Exit West by Mohsin Hamid– 231 pages
Book Blurb:
In a country teetering on the brink of civil war, two young people meet—sensual, fiercely independent Nadia and gentle, restrained Saeed. They embark on a furtive love affair and are soon cloistered in a premature intimacy by the unrest roiling their city. When it explodes, turning familiar streets into a patchwork of checkpoints and bomb blasts, they begin to hear whispers about doors—doors that can whisk people far away, if perilously and for a price. As the violence escalates, Nadia and Saeed decide that they no longer have a choice. Leaving their homeland and their old lives behind, they find a door and step through.
My Review: 4 stars
Exit West is about the brutalities of war, a tender love story and the issues surrounding migration. Surprisingly, this book will also be shelved in the fantasy genre. I was not expecting that at all. With absolutely no idea what this book was about, I came in with a blank slate, which I think is the best way to read this novel. I’m actually glad I hadn’t read any reviews beforehand.
This book is chockfull of the many harsh realties of having your country be controlled and brutalized by incoming militants, which leads to this rampant migration out of the country.

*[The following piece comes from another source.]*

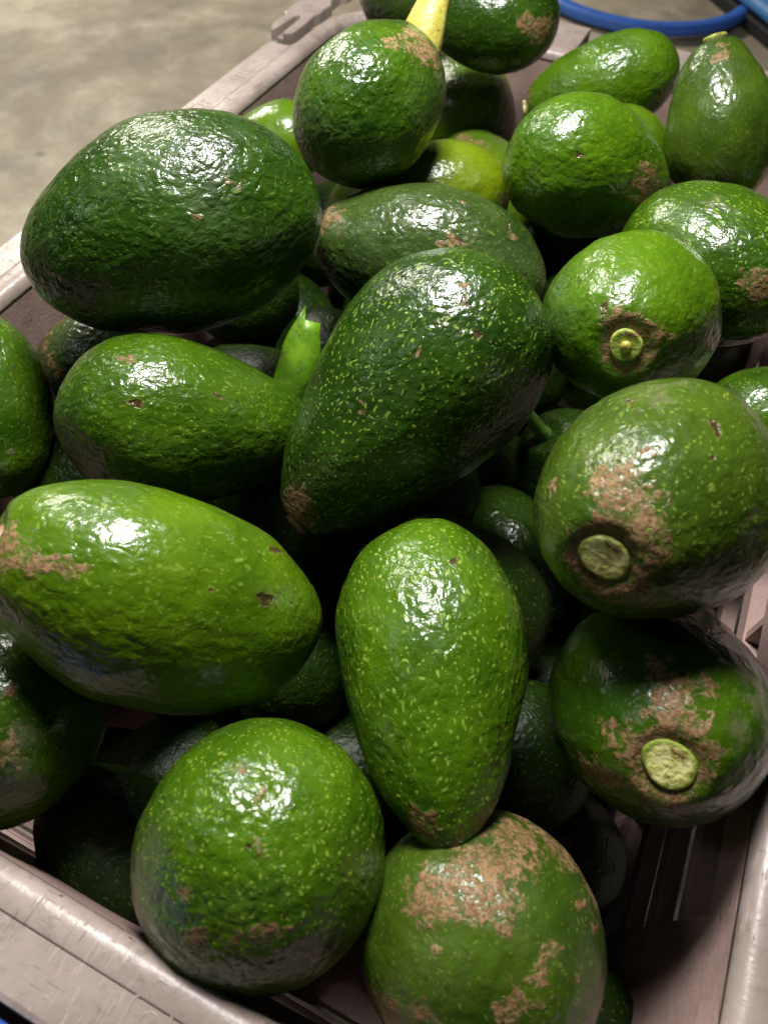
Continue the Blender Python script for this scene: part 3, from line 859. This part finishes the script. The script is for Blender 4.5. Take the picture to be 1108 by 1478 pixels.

With doors that magically take native countrymen and women running from their unnamed place of origin to locations all over the globe, you must be able to suspend reality to fully enjoy this novel.
A romance blooms early on in the story. This adds a sense of family, of everyday people going to work, or play, that soon become robbed of their rights with the arrival of the militants. Their relationship is symbolic of many women’s issues, especially of female protagonist’s choice to wear a black, head to toe robe, even though she is not religious nor required to wear it.
This is definitely literary fiction and I imagine it will spark much discussion for those who enjoy this type of writing. With a narrator who was omnipresent, had extremely long sentence structure and a writing style that sung; I imagined being told this story from the future, about our world in the past.
Quotes I liked:
He was aware that alone a person is almost nothing.”
-“Location, location, location, the realtors say. Geography is destiny, respond the historians.”
-“One’s relationship to windows now changed in the city. A window was the border through which death was possibly most likely to come.”
-“Saeed was grateful for Nadia’s presence, for the way in which she altered the silences that descended on the apartment, not necessarily filling them with words, but making them less bleak in the their muteness.”
-“She had the bizarre feeling of time bending all around her, as though she was from the past reading about the future, or from the future reading about the past.”
-“But that is the way of things, for when we migrate, we murder from our lives those we leave behind.”